Frosh Start

Heidi Schlegel rediscovers her game as YSU women head into Horizon tournament

By Joe Scalzo


Ask YSU freshman forward Heidi Schlegel to explain her midseason slump and she won’t blame the ankle tendinitis that sidelined her for two weeks.

She also won’t blame rust or reduced minutes or facemask fog or Wapakoneta withdrawal or February Funk (the lesser-known cousin of March Madness).

“I was just out of it,” she said with a shrug. “My mindset wasn’t right. So, I had to change.”

Since going scoreless in eight minutes against Green Bay on Feb. 18, the Wapakoneta native has returned to her early-season form over the past three games, averaging 16 points and nine rebounds. (Coincidentally — or not — she shed her trademark clear facemask just before last week’s road trip.)

“She’s done a really nice job for us,” said YSU coach Bob Boldon, whose team has lost eight straight. “She struggled a little bit about a month ago and got it together.

“It’s a good sign of maturity and I think it’s exciting for the future of our program with her and with [freshman guard] Kelsea Fickiesen playing well.”

After redshirting last season with a foot injury, Schlegel broke into the starting lineup at the start of this season and was averaging 10.9 points through her first 15 games. But she’s been inconsistent since returning from her ankle injury on Jan. 26.

Fickiesen, meanwhile, has played better as the season has progressed but, like all freshmen, has her ups and downs, Boldon said.

“They’re freshmen,” Boldon said. “They’re going to play good and they’re going to play bad and they’re going to learn from it.

“They’re both very cerebral kids. They know the game very, very well and they’ll continue to get better. That’s part of the process, trying to get them some minutes and dealing with some learning pains and mistakes — not only by them but by all our kids. It’s frustrating but it is what it is.”

Two years removed from an 0-30 season, the Penguins (10-19, 4-14 Horizon) seemed capable of finishing in the top half of the Horizon League standings after winning eight of their first 14 games.

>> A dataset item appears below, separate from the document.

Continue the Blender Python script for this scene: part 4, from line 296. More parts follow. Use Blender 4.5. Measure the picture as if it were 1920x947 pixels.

But they’ve since dropped 13 of 15 — a streak that includes overtime losses to Green Bay and Wright State (the league’s best and third-best teams) and a win over No. 2 Detroit. It’s a streak that also includes two losses to Milwaukee (tied for second-worst) and Saturday’s 10-point defeat to a below-average Cleveland State team.

“It’s not something that’s going to happen as quickly as we would all like it to happen,” Boldon said of the turnaround. “You’ve got to deal with some highs, you’ve got to deal with some lows. You’ve got to deal with some good games and some bad games. There’s a lot more that goes into it than all the sudden playing good basketball and then you do it the rest of the time.

“There’s a lot of habits in there that we’re trying to change and a lot of new habits that we’re trying to create. Obviously I’m frustrated with the length that it has taken — I’m sure a lot of people are — but it’s something that’s going to take as long as it takes.”

Bad mojo aside, the Penguins have a chance to end this season with a few positives when they play at CSU tonight in the first round of the Horizon League tournament.

“It’ll be good,” Schlegel said of playing the Vikings again so soon. “We just need to regroup and come out ready to play.”